By the way, from SVD of $A = U \Sigma V^\ast$, we have
$$
A^\ast A V = V\Sigma^2_{n \times n} \Leftrightarrow A^\ast A v_j = \eta_j^2 v_j \forall j=1,\cdots, k \\[7pt]
A A^\ast U = U\Sigma^2_{m \times m} \Leftrightarrow A A^\ast u_l = \eta_l^2 u_l \forall l=1,\cdots, k
$$
Question
Since $B$ has $(m+n)$ different(possibly same) $\lambda_i$ (i.e. $i = 1, \cdots, m+n)$, from
$$
B^2x_i = \begin{bmatrix} AA^\ast x_i^{(1)} \\ A^\ast A x_i^{(2)} \end{bmatrix} = \begin{bmatrix} \lambda_i^2 x_i^{(1)} \\ \lambda_i^2 x_i^{(2)} \end{bmatrix}
$$
we have $(m+n)$ formulas for $x_i^{(1)}$,$x_i^{(2)}$, i.e.
$$
AA^\ast x_i^{(1)} = \lambda_i^2 x_i^{(1)} \\
A^\ast A x_i^{(2)} = \lambda_i^2 x_i^{(2)} \\
$$
for $i = 1,\cdots, m+n$, but for
$$
A^\ast A V = V(\Sigma^T\Sigma)_{n \times n} \Leftrightarrow A^\ast A v_j = \eta_j^2 v_j \forall j=1,\cdots, k \\[7pt]
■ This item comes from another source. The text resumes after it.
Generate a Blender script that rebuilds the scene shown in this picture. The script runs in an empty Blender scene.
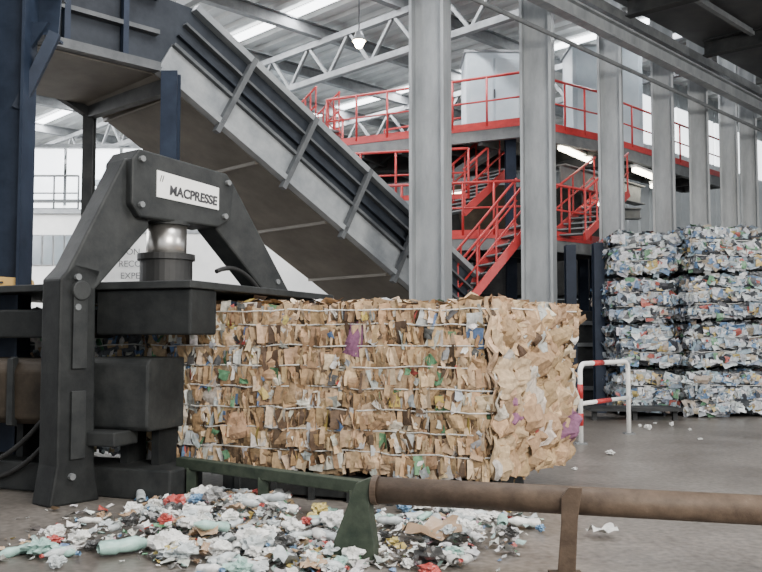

A A^\ast U = U(\Sigma\Sigma^T)_{m \times m} \Leftrightarrow A A^\ast u_l = \eta_l^2 u_l \forall l=1,\cdots, k
$$
we only have $k$ formulas. So I'm stuck at specifying the relationship.
Is there anyone to help solving the problem?
Best Answer
The eigenvectors/eigenvalues of matrix $B$ can be easily constructed out of singular vectors/values of matrix $A$. Here is how.
In order to have simple explanations, let us consider the case where $A$ is square, i.e. with $m=n$ (for the rectangular case, see below).
Let
$$A=U\Sigma V^T=\sum_{k=1}^n \sigma_k U_kV_k^T$$
be the SVD of $A$ where $U_k$ and $V_k$ $(k=1 \cdots n)$ denote the columns of $U$ and $V$ resp.
Recall that : $$AV_k = \sigma_k U_k \ \ \text{and} \ \ A^TU_k = \sigma_k V_k\tag{1}$$
Therefore,
$$\underbrace{\begin{pmatrix} O & A \\ A^T & O \end{pmatrix}}_B \underbrace{\begin{pmatrix} U_k \\ V_k \end{pmatrix}}_{X_k}=\sigma_k\underbrace{\begin{pmatrix} U_k \\ V_k \end{pmatrix}}_{X_k} \ \text{and} \ \underbrace{\begin{pmatrix} O & A \\ A^T & O \end{pmatrix}}_B \underbrace{\begin{pmatrix} \ \ \ U_k \\ -V_k \end{pmatrix}}_{Y_k}=-\sigma_k\underbrace{\begin{pmatrix} \ \ \ U_k \\ -V_k \end{pmatrix}}_{Y_k}\tag{2}$$
which means that each singular triple $(\sigma_k,U_k,V_k)$, generates two eigenpairs : $(\sigma_k, X_k)$ and $(-\sigma_k, Y_k)$.
From this remark, it is possible to retrieve in particular an eigendecomposition of matrix $B$.
If $A$ is $n \times p$ with, say, $n<p$, the only difference is that, to these eigenvalues $\pm \sigma_k$, one must add eigenvalue $0$ with an order of multiplicity $p-n$ ; up to you for exhibiting the corresponding eigenvectors (don't forget that the last $p-n$ elements of $V$ constitute a basis of $\ker A$).